EU attacks ‘Buy American’ clause

The EU has increased its pressure on the US to reconsider the “Buy American” clause in the $800bn (£567bn) economic recovery package now before Congress.

The clause seeks to ensure that only US iron, steel and manufactured goods are used in projects funded by the bill.

A European Commission spokesman said it was the “worst possible signal”.

The EU spokesman said Europe would launch a complaint with the World Trade Organization (WTO) if the clause remained.

“There isn’t a great deal of scope for doing much more, but if America went ahead and did this we would have to take it up with the World Trade Organization,” the European Commission trade spokesman, Peter Power, told the BBC’s Chris Mason in Brussels.
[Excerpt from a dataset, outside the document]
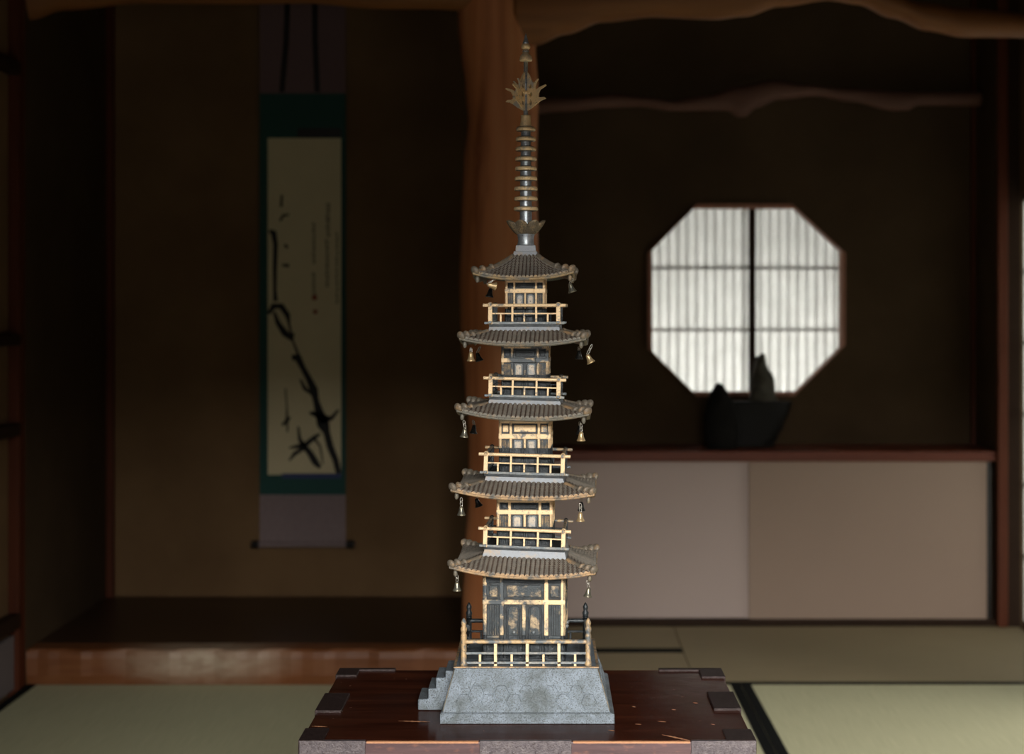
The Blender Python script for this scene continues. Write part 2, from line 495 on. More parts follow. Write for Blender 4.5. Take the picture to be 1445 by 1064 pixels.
for i in range(N + 1):
    x = -1.664 + (1.664 - 0.25) * i / N
    w = 0.003 * math.sin(i * 0.9) + 0.002 * math.sin(i * 2.3)
    rows.append([bm.verts.new((x, y, z)) for y, z in ((D0 + 0.10, 0.0), (D0 - 0.0, 0.0), (D0 - 0.006 + w, 0.03), (D0 - 0.008 + w, 0.085), (D0 - 0.004 + w, 0.106), (D0 + 0.004, 0.113 + w * .4), (D0 + 0.10, 0.112))])
for a, b in zip(rows, rows[1:]):
    for q in range(7): bm.faces.new((a[q], b[q], b[(q + 1) % 7], a[(q + 1) % 7]))
bm.faces.new(rows[0][::-1]); bm.faces.new(rows[-1])
o = finish('alcove_sill', bm, M_sill, smooth=False)
tag(o, 'orange-brown log sill with a pale burl, along the front of the alcove floor', 'sill')
o = boxobj('alcove_floor_board', XL, -0.161, D0 + 0.1005, D1 - 0.0005, 0.03, 0.111, M_board)
tag(o, 'dark glossy wooden floor board of the picture alcove', 'floor board')

# natural pillar
LEFT = [(-200, 648), (0, 646), (40, 646), (70, 650), (120, 656), (170, 660), (230, 654), (300, 651), (400, 648), (470, 650), (540, 656), (620, 661), (700, 661), (770, 656), (860, 652), (970, 650)]
RIGHT = [(-200, 752), (0, 750), (60, 756), (140, 760), (240, 757), (330, 759), (450, 762), (600, 766), (760, 770), (970, 775)]
bm = bmesh.new(); rings = []; DP = D0 + 0.10
NZ, NS = 90, 32
for i in range(NZ + 1):
    z = -0.002 + (ZC) * i / NZ
    py = VY + (EYE - z) * F / DP
    xl, xr = PX(interp(LEFT, py), DP), PX(interp(RIGHT, py), DP)
    c, r = (xl + xr) / 2, (xr - xl) / 2
    ring = []
    for j in range(NS):
        a = 2 * PI * j / NS
        rr = 1 + 0.035 * math.sin(3 * a + z * 2.1) * abs(math.sin(a)) + 0.03 * math.sin(5 * a - z * 3.3) * abs(math.sin(a))
        ring.append(bm.verts.new((c + r * math.cos(a), DP + 0.115 * rr * math.sin(a), z)))
    rings.append(ring)
for a, b in zip(rings, rings[1:]):
    for j in range(NS): bm.faces.new((a[j], a[(j + 1) % NS], b[(j + 1) % NS], b[j]))
bm.faces.new(rings[0][::-1]); bm.faces.new(rings[-1])
o = finish('wooden_pillar', bm, M_pillar, smooth=True)
tag(o, 'thick wavy reddish-brown natural timber pillar behind the pagoda', 'pillar')

def wavy_beam(name, top, bot, D, depth, x0, x1, m, label, n=80, end_taper=False):
    bm = bmesh.new(); rings = []
    for i in range(n + 1):
        px = x0 + (x1 - x0) * i / n
        zt, zb = PZ(interp(top, px), D), PZ(interp(bot, px), D)
        c, r = (zt + zb) / 2, (zt - zb) / 2
        rings.append([bm.verts.new((PX(px, D), D + depth * math.cos(2 * PI * j / 16), c + r * math.sin(2 * PI * j / 16))) for j in range(16)])
    for a, b in zip(rings, rings[1:]):
        for j in range(16): bm.faces.new((a[j], a[(j + 1) % 16], b[(j + 1) % 16], b[j]))
    bm.faces.new(rings[0][::-1]); bm.faces.new(rings[-1])
    o = finish(name, bm, m, smooth=True); tag(o, label, 'beam'); return o
wavy_beam('log_beam', [(0, -60), (646, -55)],
          [(22, 40), (45, 28), (90, 15), (200, 5), (330, 6), (430, 5), (540, 13), (600, 13), (680, 16)], D0 + 0.05, 0.055, 24, 680, M_beam,
          'log lintel across the top of the picture alcove, left of the pillar')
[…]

European and Canadian ambassadors to Washington have already warned that the clause could provoke protectionism and trigger retaliatory moves.

EU Ambassador to Washington John Bruton said that, if passed, the measure could erode global leadership on free trade.

“We regard this legislation as setting a very dangerous precedent at a time when the world is facing a global economic crisis,” he said.

what do they really expect?  first and foremost, the u.s. president and congress are responsible to the american people, and secondarily accountable to the voters who put them in office.  and they simply will not stand for a $800 billion stimulus bill which  a) does not seek to protect those few manufacturing jobs still in the u.s. or b) sends their hard earned tax dollars out of the country.

this bill is not about fixing the global recession, it is about keeping the u.s. out of a seismic economic *depression*.

any other country would do the same -  of course it would.  is it really that hard to understand?